Taking on a self-everything world with his first raspberry, er, novel

Although you're the author of 10 works of nonfiction, a journalist and a playwright, Lapham Rising is your first novel. Why write a novel now?

After three decades of writing essays, I still wanted to do creative work. I wondered, what's the point of living a whole life if you're not willing to try to do what you want to do? Three years ago I stopped writing for Time; now I've practically dropped everything but the TV pieces in favor of fiction. I've been an essayist primarily, but this book is just as serious a comment on the themes that have always concerned me: self-aggrandizement, ostentation, the spoiling of nature.

Does it come as easily to you?

I'm an amateur at this. When I started out writing, I thought I would be a poet, and I studied poetry with Robert Lowell at Harvard. But I didn't have talent or patience, especially patience. I wanted to be noticed, and being a journalist was a way to be noticed. But to be able to start the day and dream into my subject, not to turn to my notes, not to look at a quotation—not to do any of the other things I do as a journalist—to wonder about Harry March [Rosenblatt's cranky novelist protagonist living in the Hamptons] and what he'll do next... the novel is the product of a mood and state of mind entirely free.

Is Harry March like you?

He's nuts—that helps—totally antisocial, unfit for human company. And we share the same work, the same worldview: that the world today is self-absorbed, self-promoting, indeed self-everything, involved only with the ego. What Harry prefers is a quieter view of life, a time when people thought of others. Harry is odd and funny—sometimes intentionally. And, as it is for Harry, Dr. Johnson's "The Vanity of Human Wishes" is certainly one of my favorite poems. Johnson spoke for the modest, reasonable man.

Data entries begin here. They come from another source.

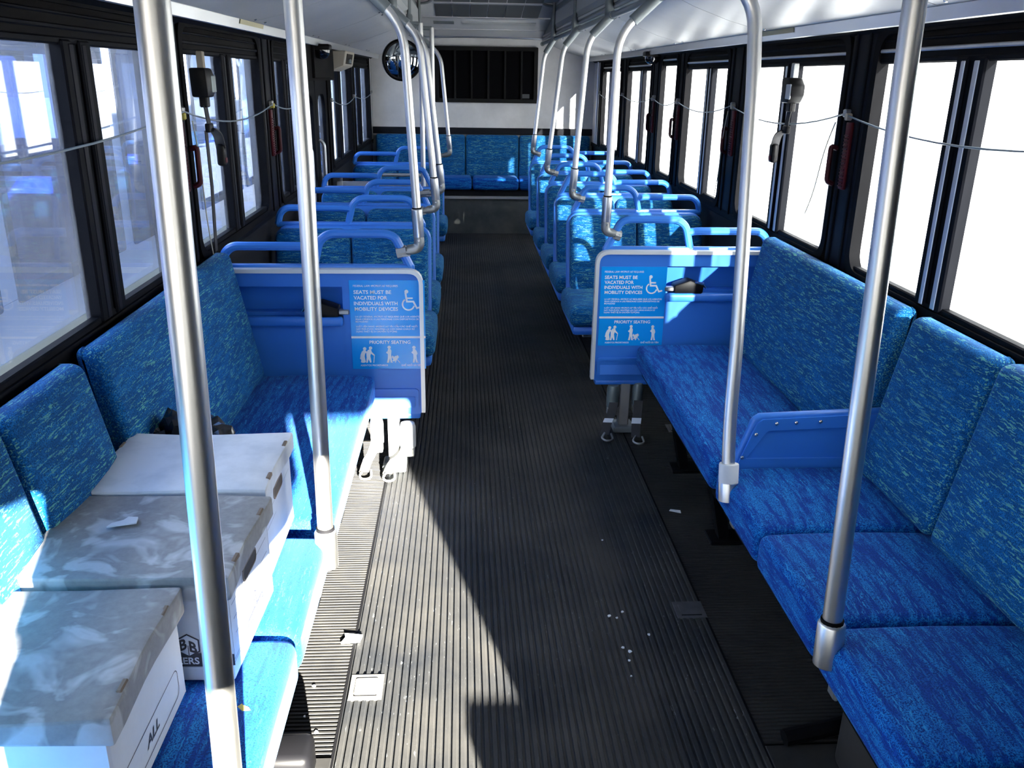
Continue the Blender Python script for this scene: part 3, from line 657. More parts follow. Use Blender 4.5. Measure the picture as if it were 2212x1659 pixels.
pole(fillet([(.582, 2.295, .405), (.58, 2.34, .62), (.582, 2.36, .86), (.58, 2.45, 1.60), (.575, 2.485, 1.79), (.50, 2.50, 1.875)], .08, 5)[:-1]+[(.52, 2.50, 1.86), (.60, 2.52, 1.97)][:1], .0195, 'steel pole with a bent top at the sunny side divider panel', .4)
# white tape on its collar
one('tape_wrap', MB().lathe([(.0295, 0), (.0295, .055), (.0285, .058)], (.582, 2.302, .455), (0, .2, 1), 18), 'paper', 'torn white tape wrapped round the pole foot by the divider', 'tape')

# overhead grab rails with hangers
for s, lab in ((1, 'grey grab rail under the ceiling, sunny windows side'), (-1, 'grey grab rail under the ceiling, rear door side')):
    r = thing('grab_rail', (s*.60, 5.9, 1.92), lab, 'grab rail', 'overhead grab rails')
    MB().tube([(s*.60, 2.6, 1.925), (s*.60, 9.4, 1.925)], .0165, 14).build('rail_tube', 'rail_grey', r)
    for y in (5.15, 6.72, 8.28):
        MB().tube([(s*.60, y, 1.93), (s*.60, y, 2.325)], .0155, 12).build('hanger', 'rail_grey', r)
        MB().lathe([(.024, 0), (.026, .004), (.026, .085), (.020, .10)], (s*.60, y, 1.915), (0, 0, 1), 14).build('hanger_socket', 'rail_grey', r)
        MB().tube(fillet([(s*.60, y, 2.20), (s*.50, y, 2.21), (s*.42, y, 2.32)], .05, 4), .011, 10).build('cross_brace', 'rail_grey', r)
    MB().tube([(s*.60, 2.6, 1.925), (s*.60, 2.6, 1.985)], .015, 10).build('end_bracket', 'rail_grey', r)
    MB().lathe([(.022, 0), (.022, .06)], (s*.60, 9.36, 1.925), (0, 1, 0), 14).build('end_cap', 'rail_grey', r)

# bent stanchions from rail to seat handles
def stanchion(s, y, xb, xk, zk, label, tilt=0.0):
    t = thing('stanchion', (s*xb, y, .95), label, 'stanchion', 'bent stanchions clamped to the seat handles')
    pts = fillet([(s*xb, y-.005, 1.00), (s*xk, y-.005, zk), (s*.585, y-.005, 1.915)], .09, 6)
    MB().tube(pts, .0165, 16).build('tube', 'steel_pole', t)
    d = (Vector(pts[-1])-Vector(pts[-2])).normalized(); e = Vector(pts[-1])-d*.13
    MB().tube([e, Vector(pts[-1])+d*.015], .0235, 14).build('rail_clamp', 'rail_grey', t)
    MB().lathe([(.023, 0), (.023, .045), (.018, .05)], (s*.60, y-.045, 1.925), (0, 1, 0), 14).lathe([(.023, 0), (.023, .045), (.018, .05)], (s*.60, y+.035, 1.925), (0, -1, 0), 14).build('rail_saddle', 'rail_grey', t)
    a = (Vector(pts[1])-Vector(pts[0])).normalized(); b0 = Vector(pts[0])
    MB().lathe([(.020, 0), (.0215, .003), (.0215, .108), (.0172, .112)], b0-a*.002, a, 18).build('sleeve', 'sleeve', t)
    MB().lathe([(.0185, .108), (.0185, .116)], b0-a*.002, a, 16).build('gasket', 'rubber_black', t)
    el = fillet([b0+a*.012, b0-a*.045, Vector((s*(xb+.045), y-.004, .945))], .03, 5)
    MB().tube(el, .0205, 14).build('elbow', 'fitting_grey', t)
    c0 = Vector((s*(xb+.022), y-.006, .947)); c1 = Vector((s*max(.480, xb+.068), y-.001, .934))
    MB().tube([c0, c0.lerp(c1, .45)], .017, 12).build('clamp_neck', 'fitting_grey', t)
    MB().tube([c0.lerp(c1, .42), c1], .0245, 8).build('handle_clamp', 'fitting_grey', t, ang=20)
    for k in (-1, 1):
        MB().box(*sorted(((c0.x+c1.x)/2-.012, (c0.x+c1.x)/2+.02)), y-.025, y-.019, .935+.007*k-.003, .935+.007*k+.003).build('clamp_groove', 'fitting_grey', t)
    MB().lathe([(.005, 0), (.005, .003)], b0-a*.012+Vector((0, -.0195, 0)), (0, -1, 0), 10).build('set_screw', 'screw', t)
    return t
stanchion(1, 3.822, .420, .432, 1.775, 'bent stanchion clamped to the sunny side sign panel')
stanchion(1, 5.03, .418, .470, 1.80, 'bent stanchion on the first sunny side double seat')
stanchion(1, 6.44, .402, .49, 1.80, 'bent stanchion on the third sunny side double seat')
stanchion(1, 8.10, .425, .505, 1.79, 'bent stanchion on the last sunny side double seat')
stanchion(-1, 3.412, .392, .434, 1.775, 'bent stanchion clamped to the sign panel by the boxes')
stanchion(-1, 4.505, .357, .428, 1.79, 'bent stanchion on the first double seat of the rear door side')
stanchion(-1, 5.22, .347, .428, 1.79, 'bent stanchion on the second double seat of the rear door side')
stanchion(-1, 7.80, .334, .403, 1.77, 'bent stanchion on the double seat behind the rear door')

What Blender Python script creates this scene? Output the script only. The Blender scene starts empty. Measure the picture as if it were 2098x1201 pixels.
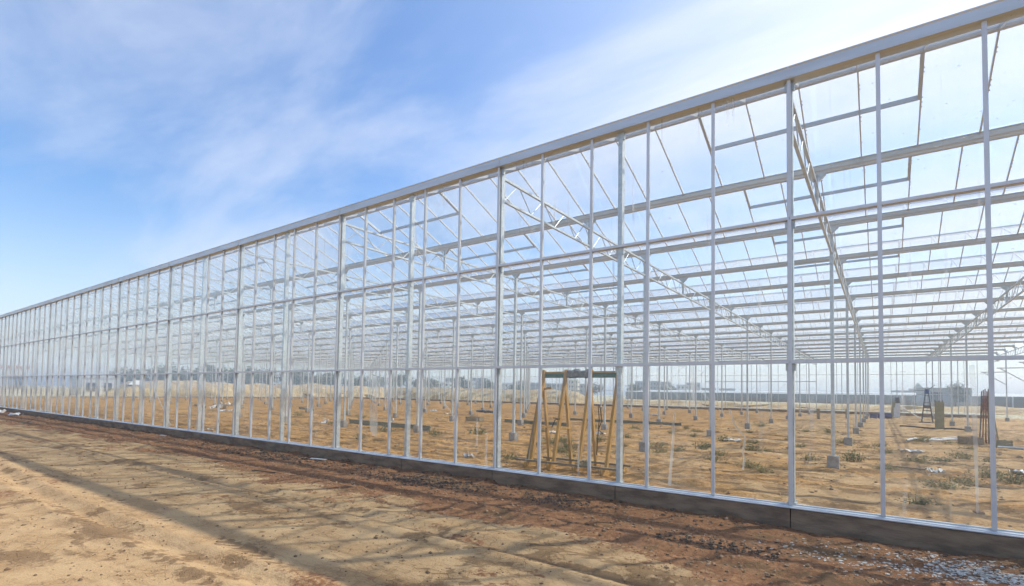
import bpy, math, random
import numpy as np
from mathutils import Vector, Matrix

random.seed(7)
rng = np.random.default_rng(11)
scn = bpy.context.scene
COL = scn.collection
R = math.radians

# ------------------------------------------------------------------ camera
cam_data = bpy.data.cameras.new('camera')
cam = bpy.data.objects.new('camera', cam_data)
COL.objects.link(cam)
cam_data.sensor_width = 36.0
cam_data.lens = 18.285
cam_data.shift_x = 0.01889
cam_data.shift_y = 0.07735
cam_data.clip_start = 0.05
cam_data.clip_end = 6000
yaw, pit, rol = -0.63986, 0.0388, 0.016779
rt = Vector((math.cos(yaw), -math.sin(yaw), 0)); fw = Vector((math.sin(yaw), math.cos(yaw), 0)); up = Vector((0, 0, 1))
fw2 = fw * math.cos(pit) + up * math.sin(pit); up2 = up * math.cos(pit) - fw * math.sin(pit)
rt3 = rt * math.cos(rol) + up2 * math.sin(rol); up3 = up2 * math.cos(rol) - rt * math.sin(rol)
m = Matrix((rt3, up3, -fw2)).transposed().to_4x4()
m.translation = Vector((0.9783, -8.1213, 1.4899))
cam.matrix_world = m
scn.camera = cam

# ------------------------------------------------------------------ world, sun, exposure
SUN_AZ, SUN_EL = R(35.5), R(45.5)          # azimuth from +Y towards +X
world = bpy.data.worlds.new('World')
scn.world = world
world.use_nodes = True
wt = world.node_tree
for n in list(wt.nodes): wt.nodes.remove(n)
def wn(t, **k):
    n = wt.nodes.new(t)
    for a, b in k.items(): setattr(n, a, b)
    return n
wo = wn('ShaderNodeOutputWorld'); bg = wn('ShaderNodeBackground')
sky = wn('ShaderNodeTexSky', sky_type='NISHITA', sun_disc=False)
sky.sun_elevation = SUN_EL; sky.sun_rotation = SUN_AZ
sky.altitude = 100; sky.air_density = 1.1; sky.dust_density = 1.0; sky.ozone_density = 2.5
tc = wn('ShaderNodeTexCoord'); sep = wn('ShaderNodeSeparateXYZ')
wt.links.new(tc.outputs['Generated'], sep.inputs[0])
def wmath(op, a, b=None, clamp=False):
    n = wn('ShaderNodeMath', operation=op); n.use_clamp = clamp
    for i, v in enumerate((a, b)):
        if v is None: continue
        if isinstance(v, (int, float)): n.inputs[i].default_value = v
        else: wt.links.new(v, n.inputs[i])
    return n.outputs[0]
zz = wmath('ADD', wmath('MAXIMUM', sep.outputs['Z'], 0.0), 0.22)
cx = wmath('DIVIDE', sep.outputs['X'], zz); cy = wmath('DIVIDE', sep.outputs['Y'], zz)
comb = wn('ShaderNodeCombineXYZ'); wt.links.new(cx, comb.inputs[0]); wt.links.new(cy, comb.inputs[1])
mp = wn('ShaderNodeMapping'); mp.inputs['Rotation'].default_value = (0, 0, R(-50)); mp.inputs['Scale'].default_value = (0.62, 1.55, 1)
mp.inputs['Location'].default_value = (63.35, 6.95, 0.0)
wt.links.new(comb.outputs[0], mp.inputs[0])
nz = wn('ShaderNodeTexNoise'); nz.inputs['Scale'].default_value = 1.25; nz.inputs['Detail'].default_value = 9; nz.inputs['Roughness'].default_value = 0.58
nz.inputs['Distortion'].default_value = 0.45
wt.links.new(mp.outputs[0], nz.inputs['Vector'])
nz2 = wn('ShaderNodeTexNoise'); nz2.inputs['Scale'].default_value = 0.55; nz2.inputs['Detail'].default_value = 3
wt.links.new(mp.outputs[0], nz2.inputs['Vector'])
cl = wmath('ADD', wmath('MULTIPLY', nz.outputs['Fac'], 0.80), wmath('MULTIPLY', nz2.outputs['Fac'], 0.40))
mr = wn('ShaderNodeMapRange', interpolation_type='SMOOTHSTEP'); wt.links.new(cl, mr.inputs[0])
mr.inputs[1].default_value = 0.48; mr.inputs[2].default_value = 0.80; mr.inputs[3].default_value = 0.0; mr.inputs[4].default_value = 0.64
# thicker veil of haze low in the sky
low = wn('ShaderNodeMapRange', interpolation_type='SMOOTHSTEP'); wt.links.new(sep.outputs['Z'], low.inputs[0])
low.inputs[1].default_value = 0.0; low.inputs[2].default_value = 0.34; low.inputs[3].default_value = 0.60; low.inputs[4].default_value = 0.0
veil = wmath('MAXIMUM', mr.outputs[0], wmath('ADD', low.outputs[0], wmath('MULTIPLY', mr.outputs[0], 0.30)), True)
mixc = wn('ShaderNodeMix', data_type='RGBA')
hs = wn('ShaderNodeHueSaturation'); hs.inputs['Hue'].default_value = 0.504; hs.inputs['Saturation'].default_value = 1.22; hs.inputs['Value'].default_value = 0.86; wt.links.new(sky.outputs[0], hs.inputs['Color'])
wt.links.new(hs.outputs[0], mixc.inputs[6])
# thin cirrus scatters sunlight forward: brighter and denser towards the sun
vdot = wn('ShaderNodeVectorMath', operation='DOT_PRODUCT'); wt.links.new(tc.outputs['Generated'], vdot.inputs[0])
vdot.inputs[1].default_value = (math.sin(SUN_AZ)*math.cos(SUN_EL), math.cos(SUN_AZ)*math.cos(SUN_EL), math.sin(SUN_EL))
near = wmath('POWER', wmath('MAXIMUM', vdot.outputs['Value'], 0.0), 3.0)
ccol = wn('ShaderNodeMix', data_type='RGBA'); wt.links.new(near, ccol.inputs[0]); ccol.inputs[6].default_value = (3.45, 3.7, 4.3, 1); ccol.inputs[7].default_value = (5.0, 5.1, 5.4, 1)
wt.links.new(ccol.outputs[2], mixc.inputs[7])
veil2 = wmath('ADD', veil, wmath('MULTIPLY', near, 0.60), True)
wt.links.new(veil2, mixc.inputs[0])
wt.links.new(mixc.outputs[2], bg.inputs[0]); bg.inputs[1].default_value = 0.15
wt.links.new(bg.outputs[0], wo.inputs[0])

sun_data = bpy.data.lights.new('sun', 'SUN')
sun_data.energy = 2.6; sun_data.angle = R(0.8); sun_data.color = (1.0, 0.95, 0.86)
sun = bpy.data.objects.new('sun', sun_data); COL.objects.link(sun)
sdir = Vector((math.sin(SUN_AZ) * math.cos(SUN_EL), math.cos(SUN_AZ) * math.cos(SUN_EL), math.sin(SUN_EL)))
sun.rotation_euler = sdir.to_track_quat('Z', 'Y').to_euler()
sun.location = (10, 20, 40)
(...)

He also, famously, wrote essays—

A satirical novel is like an essay standing on its head and sticking out its tongue. The point comes through the back door.

And that has trumped journalism for now?

Although journalism supported me and my family, I think I'll stay with satire—it seems to suit my nature, and I would rather make people laugh. If they're laughing at it, then they're agreeing with it.